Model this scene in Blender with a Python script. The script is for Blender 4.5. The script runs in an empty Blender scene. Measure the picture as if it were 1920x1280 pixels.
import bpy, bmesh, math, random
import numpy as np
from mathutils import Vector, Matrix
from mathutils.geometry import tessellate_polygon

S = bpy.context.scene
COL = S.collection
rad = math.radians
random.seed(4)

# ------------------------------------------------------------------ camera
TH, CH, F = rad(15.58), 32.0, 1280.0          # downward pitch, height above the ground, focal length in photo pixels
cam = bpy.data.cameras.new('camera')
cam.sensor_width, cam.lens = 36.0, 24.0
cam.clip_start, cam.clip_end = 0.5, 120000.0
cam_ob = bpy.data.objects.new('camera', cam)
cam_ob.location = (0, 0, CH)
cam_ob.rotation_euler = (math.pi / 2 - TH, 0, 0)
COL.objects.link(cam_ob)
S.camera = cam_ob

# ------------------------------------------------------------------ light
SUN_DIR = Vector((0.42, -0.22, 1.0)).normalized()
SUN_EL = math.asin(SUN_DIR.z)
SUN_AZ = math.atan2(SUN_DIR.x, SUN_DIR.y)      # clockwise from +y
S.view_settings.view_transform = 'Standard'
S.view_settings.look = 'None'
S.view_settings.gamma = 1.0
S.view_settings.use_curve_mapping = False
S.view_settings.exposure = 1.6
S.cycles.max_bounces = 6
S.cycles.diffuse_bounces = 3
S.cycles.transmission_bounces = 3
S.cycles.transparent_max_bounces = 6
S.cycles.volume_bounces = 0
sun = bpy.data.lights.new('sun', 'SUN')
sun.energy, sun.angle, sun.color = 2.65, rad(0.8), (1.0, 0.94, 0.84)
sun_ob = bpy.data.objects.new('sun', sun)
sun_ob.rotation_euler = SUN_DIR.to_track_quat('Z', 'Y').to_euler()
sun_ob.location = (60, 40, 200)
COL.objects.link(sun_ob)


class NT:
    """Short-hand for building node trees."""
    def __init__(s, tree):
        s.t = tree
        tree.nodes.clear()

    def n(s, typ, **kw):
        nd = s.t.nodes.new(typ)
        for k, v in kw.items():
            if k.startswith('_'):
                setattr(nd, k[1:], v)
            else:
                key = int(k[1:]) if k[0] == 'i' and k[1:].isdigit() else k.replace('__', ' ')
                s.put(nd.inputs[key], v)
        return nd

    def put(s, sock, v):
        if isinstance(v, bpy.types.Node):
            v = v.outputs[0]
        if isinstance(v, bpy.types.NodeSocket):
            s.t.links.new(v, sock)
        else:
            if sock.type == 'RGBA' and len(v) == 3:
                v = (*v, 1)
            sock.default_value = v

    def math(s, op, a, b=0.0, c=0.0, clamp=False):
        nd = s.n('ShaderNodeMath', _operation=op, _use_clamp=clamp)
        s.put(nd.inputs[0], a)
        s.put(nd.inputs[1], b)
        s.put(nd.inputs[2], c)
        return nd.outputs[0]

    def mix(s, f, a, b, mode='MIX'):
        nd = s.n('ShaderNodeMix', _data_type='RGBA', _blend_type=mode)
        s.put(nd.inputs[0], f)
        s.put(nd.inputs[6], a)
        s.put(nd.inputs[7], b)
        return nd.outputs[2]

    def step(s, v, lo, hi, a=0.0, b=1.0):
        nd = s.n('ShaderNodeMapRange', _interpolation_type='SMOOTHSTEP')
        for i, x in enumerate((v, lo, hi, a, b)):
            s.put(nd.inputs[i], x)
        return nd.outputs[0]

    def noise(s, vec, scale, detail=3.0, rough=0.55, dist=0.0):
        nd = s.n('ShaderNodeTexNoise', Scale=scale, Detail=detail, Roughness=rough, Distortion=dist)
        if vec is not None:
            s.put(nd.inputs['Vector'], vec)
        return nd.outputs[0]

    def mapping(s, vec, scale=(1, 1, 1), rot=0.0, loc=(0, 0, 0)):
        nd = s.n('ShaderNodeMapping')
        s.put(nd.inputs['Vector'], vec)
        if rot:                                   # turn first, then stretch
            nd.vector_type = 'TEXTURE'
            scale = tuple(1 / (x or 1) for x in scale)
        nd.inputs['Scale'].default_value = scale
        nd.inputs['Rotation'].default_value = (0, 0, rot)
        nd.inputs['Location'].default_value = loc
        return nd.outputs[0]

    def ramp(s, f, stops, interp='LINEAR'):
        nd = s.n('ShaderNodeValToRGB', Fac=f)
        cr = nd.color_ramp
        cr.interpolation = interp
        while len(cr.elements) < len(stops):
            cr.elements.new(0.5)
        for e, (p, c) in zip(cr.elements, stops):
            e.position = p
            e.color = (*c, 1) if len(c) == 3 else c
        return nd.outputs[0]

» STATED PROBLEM
Copy out the whole listing exactly.

» RIGHT ANSWER
Model this scene in Blender with a Python script. The script is for Blender 4.5. The script runs in an empty Blender scene. Measure the picture as if it were 1920x1280 pixels.
import bpy, bmesh, math, random
import numpy as np
from mathutils import Vector, Matrix
from mathutils.geometry import tessellate_polygon

S = bpy.context.scene
COL = S.collection
rad = math.radians
random.seed(4)

# ------------------------------------------------------------------ camera
TH, CH, F = rad(15.58), 32.0, 1280.0          # downward pitch, height above the ground, focal length in photo pixels
cam = bpy.data.cameras.new('camera')
cam.sensor_width, cam.lens = 36.0, 24.0
cam.clip_start, cam.clip_end = 0.5, 120000.0
cam_ob = bpy.data.objects.new('camera', cam)
cam_ob.location = (0, 0, CH)
cam_ob.rotation_euler = (math.pi / 2 - TH, 0, 0)
COL.objects.link(cam_ob)
S.camera = cam_ob

# ------------------------------------------------------------------ light
SUN_DIR = Vector((0.42, -0.22, 1.0)).normalized()
SUN_EL = math.asin(SUN_DIR.z)
SUN_AZ = math.atan2(SUN_DIR.x, SUN_DIR.y)      # clockwise from +y
S.view_settings.view_transform = 'Standard'
S.view_settings.look = 'None'
S.view_settings.gamma = 1.0
S.view_settings.use_curve_mapping = False
S.view_settings.exposure = 1.6
S.cycles.max_bounces = 6
S.cycles.diffuse_bounces = 3
S.cycles.transmission_bounces = 3
S.cycles.transparent_max_bounces = 6
S.cycles.volume_bounces = 0
sun = bpy.data.lights.new('sun', 'SUN')
sun.energy, sun.angle, sun.color = 2.65, rad(0.8), (1.0, 0.94, 0.84)
sun_ob = bpy.data.objects.new('sun', sun)
sun_ob.rotation_euler = SUN_DIR.to_track_quat('Z', 'Y').to_euler()
sun_ob.location = (60, 40, 200)
COL.objects.link(sun_ob)


class NT:
    """Short-hand for building node trees."""
    def __init__(s, tree):
        s.t = tree
        tree.nodes.clear()

    def n(s, typ, **kw):
        nd = s.t.nodes.new(typ)
        for k, v in kw.items():
            if k.startswith('_'):
                setattr(nd, k[1:], v)
            else:
                key = int(k[1:]) if k[0] == 'i' and k[1:].isdigit() else k.replace('__', ' ')
                s.put(nd.inputs[key], v)
        return nd

    def put(s, sock, v):
        if isinstance(v, bpy.types.Node):
            v = v.outputs[0]
        if isinstance(v, bpy.types.NodeSocket):
            s.t.links.new(v, sock)
        else:
            if sock.type == 'RGBA' and len(v) == 3:
                v = (*v, 1)
            sock.default_value = v

    def math(s, op, a, b=0.0, c=0.0, clamp=False):
        nd = s.n('ShaderNodeMath', _operation=op, _use_clamp=clamp)
        s.put(nd.inputs[0], a)
        s.put(nd.inputs[1], b)
        s.put(nd.inputs[2], c)
        return nd.outputs[0]

    def mix(s, f, a, b, mode='MIX'):
        nd = s.n('ShaderNodeMix', _data_type='RGBA', _blend_type=mode)
        s.put(nd.inputs[0], f)
        s.put(nd.inputs[6], a)
        s.put(nd.inputs[7], b)
        return nd.outputs[2]

    def step(s, v, lo, hi, a=0.0, b=1.0):
        nd = s.n('ShaderNodeMapRange', _interpolation_type='SMOOTHSTEP')
        for i, x in enumerate((v, lo, hi, a, b)):
            s.put(nd.inputs[i], x)
        return nd.outputs[0]

    def noise(s, vec, scale, detail=3.0, rough=0.55, dist=0.0):
        nd = s.n('ShaderNodeTexNoise', Scale=scale, Detail=detail, Roughness=rough, Distortion=dist)
        if vec is not None:
            s.put(nd.inputs['Vector'], vec)
        return nd.outputs[0]

    def mapping(s, vec, scale=(1, 1, 1), rot=0.0, loc=(0, 0, 0)):
        nd = s.n('ShaderNodeMapping')
        s.put(nd.inputs['Vector'], vec)
        if rot:                                   # turn first, then stretch
            nd.vector_type = 'TEXTURE'
            scale = tuple(1 / (x or 1) for x in scale)
        nd.inputs['Scale'].default_value = scale
        nd.inputs['Rotation'].default_value = (0, 0, rot)
        nd.inputs['Location'].default_value = loc
        return nd.outputs[0]

    def ramp(s, f, stops, interp='LINEAR'):
        nd = s.n('ShaderNodeValToRGB', Fac=f)
        cr = nd.color_ramp
        cr.interpolation = interp
        while len(cr.elements) < len(stops):
            cr.elements.new(0.5)
        for e, (p, c) in zip(cr.elements, stops):
            e.position = p
            e.color = (*c, 1) if len(c) == 3 else c
        return nd.outputs[0]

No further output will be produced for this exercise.